What you will do ->
Find the lines with "follow" in them and copy them out.

[Scripts that build scenes]
◆ ◆ ◆ ◆
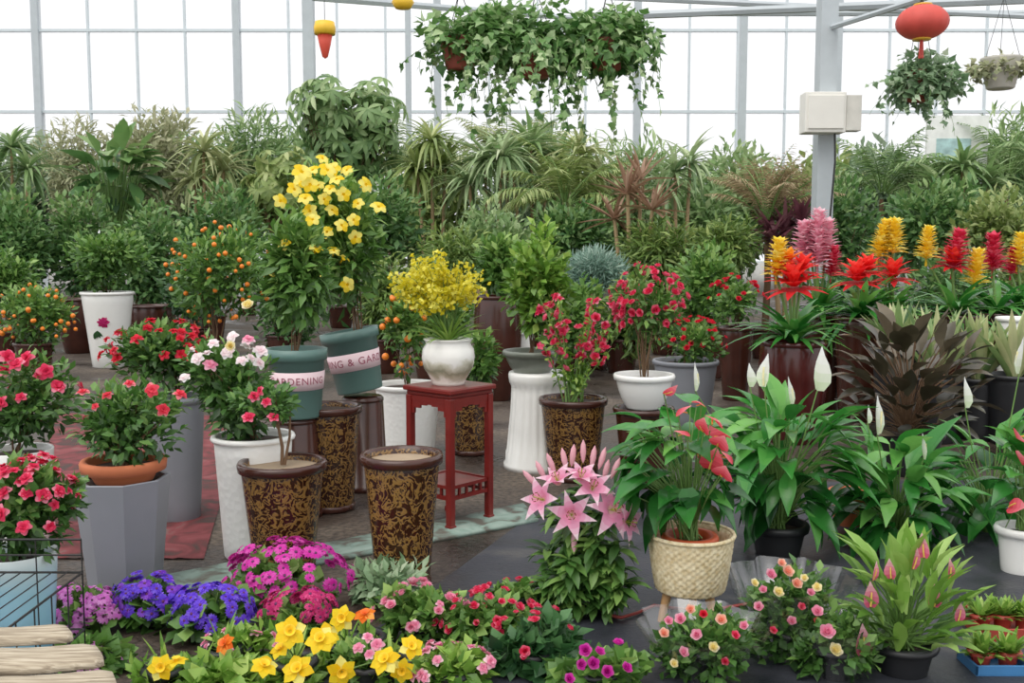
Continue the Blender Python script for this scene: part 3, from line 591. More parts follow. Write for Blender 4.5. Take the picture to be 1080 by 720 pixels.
# buckets on upturned pots
def tub(label,px,Y,ytop,ht,hb):
    t=Th('upturned_pot',label,'pot',px,Y=Y); zt=t.lz(ytop); MB().lathe([(hb*t.s,0),(hb*t.s+.008,.0),(hb*t.s+.008,.03),(hb*t.s,.032),(ht*t.s,zt-.01),(ht*t.s-.008,zt),(.001,zt)],30).build('body',brown_g,t)
    MB().lathe([(ht*t.s-.002,zt-.03),(ht*t.s+.004,zt-.028),(ht*t.s+.004,zt-.012),(ht*t.s-.002,zt-.01)],30).build('base_rim',brown_g,t); return t,zt
def ctext(parent,s,size,rf,zc,m,a0=0):
    cu=bpy.data.curves.new('txt','FONT'); cu.body=s; cu.size=size; cu.align_x='CENTER'; cu.align_y='CENTER'; cu.space_character=1.12
    ob=bpy.data.objects.new('txt',cu); COL.objects.link(ob); bpy.context.view_layer.update()
    me=bpy.data.meshes.new_from_object(ob.evaluated_get(bpy.context.evaluated_depsgraph_get())); bpy.data.objects.remove(ob)
    for v in me.vertices:
        z=zc+v.co.y; r=rf(z)+.003; a=-PI/2+a0+v.co.x/r; v.co=(r*math.cos(a),r*math.sin(a),z)
    me.materials.clear(); me.materials.append(m); o=bpy.data.objects.new('lettering',me); COL.objects.link(o); o.parent=parent; return o
def bucket(label,px,Y,zb,ytop,ht,hb,box,text,tilt,a0,ts,bz,n=1400):
    t=Th('potted_allamanda',label,'flowering plant',px,Y=Y,z=zb); zt=t.lz(ytop); rt,rb=ht*t.s,hb*t.s
    ob=MB().lathe([(.001,0),(rb,0),(rb+.003,.01),(rt-.006,zt-.06),(rt+.008,zt-.055),(rt+.01,zt),(rt-.006,zt),(rt-.012,zt-.05),(.001,zt-.05)],36).build('bucket',bucket_m,t)
    rf=lambda z:rb+.004+(rt-.006-rb)*(z-.01)/(zt-.07); z0,z1=zt*bz[0],zt*bz[1]
    bd=MB().lathe([(rf(z0)+.0005,z0),(rf(z0)+.0015,z0),(rf(z1)+.0015,z1),(rf(z1)+.0005,z1)],36).build('label_band',pink_band,ob); ctext(ob,text,(z1-z0)*ts,rf,(z0+z1)/2,txt_m,a0)
    ob.rotation_euler=(0,tilt,0)
    c,r=t.box(*box); bush(t,c,r,n,.085,.032,g_mid,LAN2,22,zb=zt-.06,stems=7)
    return t
u,zt=tub('brown upturned pot under the left green bucket',314,5.0,439,22,25)
t=bucket('yellow trumpet flowers in the upright green bucket with pink lettered band',314,5.0,zt,367,30,24,(276,200,354,364),'GARDENING',0,.21,.56,(.42,.68))
blossoms_at(t,TR,'blossom',[(327,195),(300,258),(333,262),(288,290),(345,180),(318,182),(330,232)],.045,-.1)
u,zt=tub('brown upturned pot under the tilted green bucket',384,5.6,417,21,25)
t=bucket('yellow trumpet flowers in the tilted green bucket with pink lettered band',380,5.6,zt+.03,347,29,23.5,(318,190,414,350),'GARDENING & GARDENING',-.18,.02,.6,(.36,.64))
blossoms_at(t,TR,'blossom',[(327,223),(362,205),(399,219),(373,232),(352,178),(366,300),(335,290),(385,195),(345,245),(362,272),(375,250),(330,180),(310,200),(355,190),(342,210),(366,180),(295,212),(352,265),(378,215),(340,168),(350,222),(322,210),(336,196),(360,238),(348,200),(330,270),(318,190)],.043,-.22)
c,r=t.box(300,164,380,260); bush(t,c,r,520,.085,.03,g_br,LAN2,14,stems=0,name='upper_foliage')
t=Th('kumquat_tree','small kumquat in a white lattice textured pot behind the red stand','kumquat',431,yb=478); potpx(t,405,34,27,relief_m,rim=white_g); c,r=t.box(400,300,452,402); bush(t,c,r,700,.06,.03,g_mid,zb=t.lz(408)); fruits(t,c,r,26,.022)
# ---------------------------------------------------------------- red stand + vase
t=Th('plant_stand','red lacquered carved wooden plant stand holding the white vase','stand',475,yb=549); st=t; hz=t.lz(405); a=.145; th_=math.radians(-41); t.o.rotation_euler=(0,0,th_)
MB().box((-a-.02,-a-.02,hz-.025),(a+.02,a+.02,hz)).build('top',redwood,t,False,.006); MB().box((-a-.005,-a-.005,hz-.045),(a+.005,a+.005,hz-.026)).build('waist',redwood,t,False,.003)
for sx in(-1,1):
    for sy in(-1,1):
        x,y=sx*(a-.008),sy*(a-.008); mb=MB().box((x-.017,y-.017,.012),(x+.017,y+.017,hz-.046)).box((x-.021,y-.021,0),(x+.021,y+.021,.03)); mb.build('leg',redwood,t,False,.004)
for i in range(4):
    an=i*PI/2; mb=MB(); x0,x1=-a+.02,a-.02
    mb.box((x0,-a-.002,hz-.075),(x1,-a+.014,hz-.047))
    for q in range(7):
        u=q/6; w=abs(u-.5)*2; x=x0+(x1-x0)*u; mb.box((x-.022,-a,hz-.075-.012-.05*w**2),(x+.022,-a+.012,hz-.074))
    o=mb.build('apron',redwood,t,False); o.rotation_euler=(0,0,an)
    mb=MB().box((x0,-a,.15),(x1,-a+.018,.168)).box((x0,-a,.205),(x1,-a+.018,.222))
    for q in range(1,5): x=x0+(x1-x0)*q/5; mb.box((x-.006,-a+.003,.166),(x+.006,-a+.015,.207))
    o=mb.build('stretcher',redwood,t,False); o.rotation_euler=(0,0,an)
MB().box((-a+.01,-a+.01,.205),(a-.01,a-.01,.216)).build('lower_shelf',redwood,t,False)
t=Th('orchid_vase','white vase with painted landscape holding a bushy yellow orchid','potted orchid',473,Y=st.Y,z=hz); s=t.s; zt=t.lz(357)
MB().lathe([(.001,0),(17*s,0),(17.5*s,.012),(19*s,.03),(26*s,zt*.38),(28*s,zt*.6),(27*s,zt*.78),(23.5*s,zt*.9),(24.5*s,zt*.96),(26.5*s,zt),(24*s,zt+.002),(22*s,zt*.9),(.001,zt*.88)],44).build('vase',land_m,t)
c,r=t.box(404,262,516,352); rosette(t,zt-.02,60,.24,.016,g_br,STm,.4,1.4)
mb=MB();sb=MB()
for i in range(56):
    d=rnd(1)[0]; d[2]=abs(d[2])*1.1-.15; e=c+d*r*R.uniform(.6,1.12)-np.array([0,0,r[2]*.1]); m_=np.array([e[0]*.4,e[1]*.4,(zt+e[2])/2+.03]); sb.tube([(0,0,zt-.02),m_,e],.0025,.0015,4)
    q=36; u=R.uniform(.25,1.05,q)[:,None]; P=m_*(1-u)+e*u+.018*R.normal(size=(q,3)); mb.leaves(OV2,P,rnd(q),rnd(q),.026,.022)
o=mb.build('yellow_blossoms',PM('orchid_yellow','b8b020','dccc2c','f2ee70'),t); o['kind']='stuff'; sb.build('flower_stem',stem_g,t)
# ---------------------------------------------------------------- centre back pots
t=Th('glazed_jar','tall dark brown glazed jar left of the white pedestal','jar',525,Y=9.0); potpx(t,312,23,15,brown_g,rim=brown_g,bulge=.05); c,r=t.box(490,250,560,314); bush(t,c,r,1100,.09,.045,g_mid,zb=t.lz(316))
t=Th('white_pot','plain white pot beside the tall brown jar','pot',552,Y=9.2); potpx(t,350,12,9,white_g,rim=white_g)
t=gold('brown pot with gold flowers half hidden behind the red stand',497,478,412,22,17,sm=soil); c,r=t.box(470,345,528,414); bush(t,c,r,520,.07,.035,g_mid,zb=t.lz(415))
t=Th('pedestal','white ribbed ceramic pedestal flaring towards its foot','pedestal',568,yb=492); s=t.s; zt=t.lz(392)
MB().lathe([(.001,0),(37*s,0),(37*s,.03),(35*s,.045),(34*s,.1),(33*s,.11),(31*s,zt*.4),(29*s,zt*.6),(28*s,zt*.8),(28*s,zt*.86),(31*s,zt*.9),(32*s,zt*.97),(31*s,zt),(.001,zt)],144,mod=lambda i,a:.006*np.abs(np.sin(a*12))*((i>3)&(i<10))).build('column',white_g,t)
q=Th('potted_shrub','bright green leafy shrub in a grey green bowl on the white pedestal','shrub',561,Y=t.Y,z=zt); pot(q,q.lz(370),29*q.s,20*q.s,greygreen,rim=greygreen,bulge=.01); c,r=q.box(532,238,608,368); bush(q,c,r,1600,.075,.042,g_br,zb=q.lz(372),lumps=18)
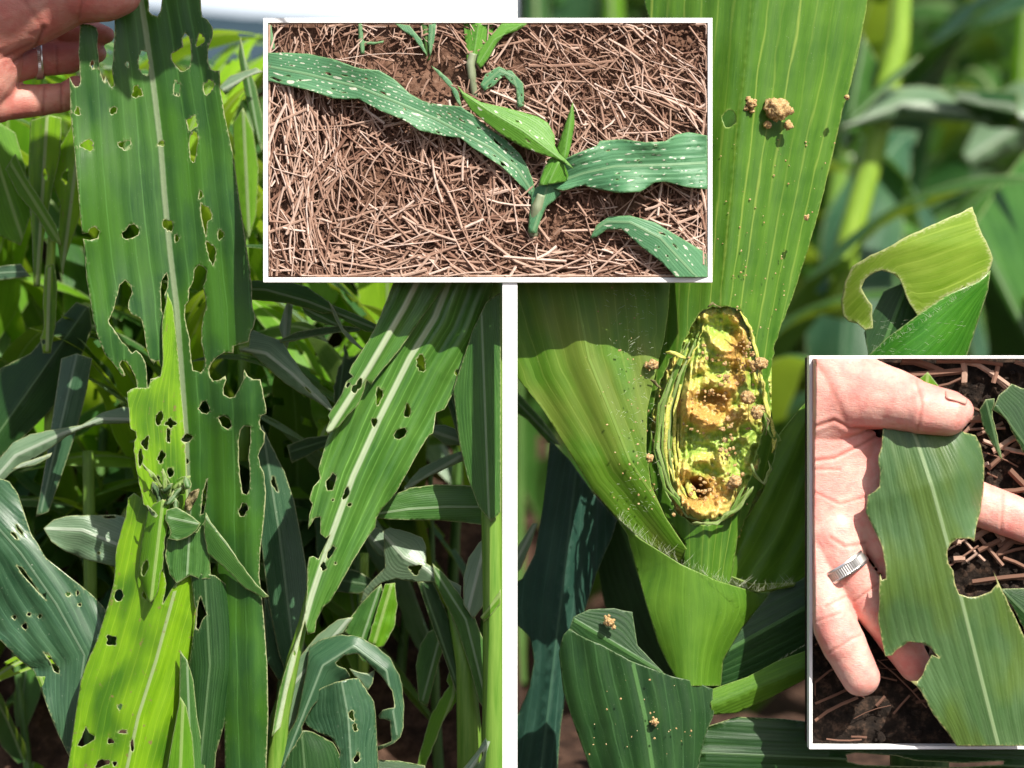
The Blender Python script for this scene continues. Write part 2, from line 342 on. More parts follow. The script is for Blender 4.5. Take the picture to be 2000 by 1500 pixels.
def box(bm, x0, x1, y0, y1, z0, z1):
    v = [bm.verts.new(p) for p in ((x0, y0, z0), (x1, y0, z0), (x1, y1, z0), (x0, y1, z0), (x0, y0, z1), (x1, y0, z1), (x1, y1, z1), (x0, y1, z1))]
    for f in ((0, 3, 2, 1), (4, 5, 6, 7), (0, 1, 5, 4), (1, 2, 6, 5), (2, 3, 7, 6), (3, 0, 4, 7)): bm.faces.new([v[i] for i in f])
def bmobj(name, bm, mat, parent=None, bevel=0):
    bm.normal_update(); me = bpy.data.meshes.new(name)
    if parent: bmesh.ops.translate(bm, verts=bm.verts, vec=-parent_world(parent))
    bm.to_mesh(me); bm.free(); me.materials.append(mat); o = bpy.data.objects.new(name, me); COL.objects.link(o)
    if parent: o.parent = parent
    if bevel: b = o.modifiers.new('bevel', 'BEVEL'); b.width = bevel; b.segments = 2
    return o

# ---------------------------------------------------------------- setting: ground, hills
def sm(a, b, x): x = min(1, max(0, (x-a)/(b-a))); return x*x*(3-2*x)
def ground_z(X, Y):                       # model units relative to the eye
    l = -1.78
    if Y > 10.8: l = -1.78+(min(Y, 13.2)-10.8)*1.42
    if Y > 13.2: l = 1.63-sm(13.2, 22, Y)*.6
    r = -1.78
    if Y > 13: r = -1.78-.6*sm(13, 18, Y)
    if Y > 20: r = -2.38+(min(Y, 46)-20)*.42
    if Y > 46: r = 8.5-sm(46, 90, Y)*3
    return l*(1-sm(-.06, .06, X))+r*sm(-.06, .06, X) if Y > 10.8 else -1.78
xs = [-900, -300, -100, -50, -25]+list(np.arange(-14, -2.2, .5))+list(np.arange(-2.2, -.1, .07))+[-.09, -.06, -.03, 0, .03, .06, .09]+list(np.arange(.2, 3, .12))+list(np.arange(3, 16, .5))+[25, 50, 100, 300, 900]
ys = [-900, -100, -20, 0, 5, 9]+list(np.arange(10, 16.4, .07))+list(np.arange(16.5, 48, .4))+[52, 60, 80, 110, 200, 400, 900]
vs = []; fs = []
for y in ys:
    for x in xs:
        z = ground_z(x, y); nz = noise.noise(Vector((x*2.5, y*2.5, 3)))*.09+noise.noise(Vector((x*8, y*8, 7)))*.045
        vs.append((x*S, y*S, (z+nz)*S+Z0))
nx = len(xs)
for j in range(len(ys)-1):
    for i in range(nx-1): a = j*nx+i; fs.append((a, a+1, a+nx+1, a+nx))
tag(mesh_obj('ground', vs, fs, M['soil']), kind='structure')
vs = []; fs = []; nxh = 120; nyh = 14
for j in range(nyh):
    for i in range(nxh):
        px = -1600+i*30; fy = j/(nyh-1); Y = 19+fy*22; top = 22+(px-390)*.09 if px > 0 else -13+px*.02
        ridge = top*math.sin(min(1, fy*1.25)*math.pi/2)+(240)*(1-math.sin(min(1, fy*1.25)*math.pi/2))
        n_ = noise.noise(Vector((px*.02, fy*6, 0)))*5+noise.noise(Vector((px*.09, fy*20, 4)))*3
        v = P(px, ridge+n_, Y); vs.append(tuple(v))
for j in range(nyh-1):
    for i in range(nxh-1):
        if -1600+(i+1)*30 < 995: a = j*nxh+i; fs.append((a, a+1, a+nxh+1, a+nxh))
tag(mesh_obj('hills', vs, fs, M['hill']), kind='structure')
# ---------------------------------------------------------------- added white post and trays standing in for divider and inset borders
bm = bmesh.new(); Yp = 9.41
box(bm, U(981-1000, Yp), U(1010.5-1000, Yp), Yp*S, (Yp+.05)*S, Z0-2.2*S, P(0, 552.5, Yp).z)
box(bm, U(981-1000, Yp), U(1010.5-1000, Yp), Yp*S, (Yp+.05)*S, P(0, 34.5, Yp).z, Z0+1.75*S)
bp = P(995, 1850, Yp); pr = thing('divider_post', bp, 'tall narrow white divider strip between the two corn plots, built as an added post', 'post')
bmobj('post_board', bm, M['white'], pr, .0004)
bm = bmesh.new(); box(bm, U(960-1000, Yp), U(1031-1000, Yp), (Yp-.08)*S, (Yp+.16)*S, Z0-2.24*S, Z0-2.14*S); bmobj('foot', bm, M['white'], pr, .001)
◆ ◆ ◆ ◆
Completed task ->
Continue the Blender Python script for this scene: part 3, from line 591. More parts follow. Write for Blender 4.5. Take the picture to be 1080 by 720 pixels.
The Blender Python script for this scene continues. Write part 2, from line 342 on. More parts follow. The script is for Blender 4.5. Take the picture to be 2000 by 1500 pixels.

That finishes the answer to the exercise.